Hmmm maybe for common folks like you and I. But there have been plenty of literature warning about this, it is our own fault (talking in general, not just about America as I am not American) not to heed the advise of those who actually looked into this. For most of us, it is not that it was impossible to predict, it was more like it was much more convenient to believe the comfortable lie than to face the harsh reality

[–] libra00@lemmy.world 2 points 10 hours ago

The world is absolutely flooded with people warning about literally everything all the time. Sometimes a few of them happen to be right; that doesn't make them prescient, just lucky. Broken clocks, and all that. Whose advice do you follow? The guy who says fascism is on the rise, or the guy who says the economy is going to unrecoverably tank? Does it matter that both of them have pretty good evidence to suggest that they might be right? Or that there are 400 more books released in any given year that claim that fascism is on the decline and the economy is booming like there's no tomorrow, and that they also have pretty good evidence to suggest that they might be right? This is the nature of prediction: it's all down to how you interpret the signs and signals.

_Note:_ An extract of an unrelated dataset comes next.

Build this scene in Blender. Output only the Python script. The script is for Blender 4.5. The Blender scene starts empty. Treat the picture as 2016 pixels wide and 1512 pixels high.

For most of us, it is not that it was impossible to predict, it was more like it was much more convenient to believe the comfortable lie than to face the harsh reality

The more recent you look the more that becomes the case, but 40 years ago anyone who said 'in 40 years we're going to have a fascist dictator of a president who wants to ransack the courts he packed' or whatever would just be one more whisper in the hurricane.

[–] the_q@lemm.ee 4 points 16 hours ago

Take North Korean propaganda, paint it red white and blue and give it a specific set of "freedoms" and you'll have any answer of "how". We're literally made to be this way. Even those of us with a "firing neuron" are a result of this propaganda, granted just not in the intended way. Drowning and understanding why we're drowning ends the same way.

[–] FenderStratocaster@lemmy.world -1 points 15 hours ago (1 children)

I'm so sick of these high tower pseudo-big brain "told ya so" comments. "I saw the end of the US before it's inception. I saw the end of the US when humans migrated from Siberia 16,000 years ago!" Well, you are so smart and I'm so proud of you, but you aren't adding a damn thing to the conversation.

[–] Jhex@lemmy.world 4 points 15 hours ago* (last edited 15 hours ago) (1 children)

Because even after the facts are laid bare, you still seem unable to take any responsibility for it and the entire world pay for the mistakes the people of the USA make

[–] agent_nycto@lemmy.world 1 points 15 hours ago

Kinda shitty to assume all Americans are responsible. There's a lot of people here who tried to keep this stuff from happening and fought against it, and still are. If it's not cool to paint the French with a broad brush it isn't cool to do that to everyone in the US.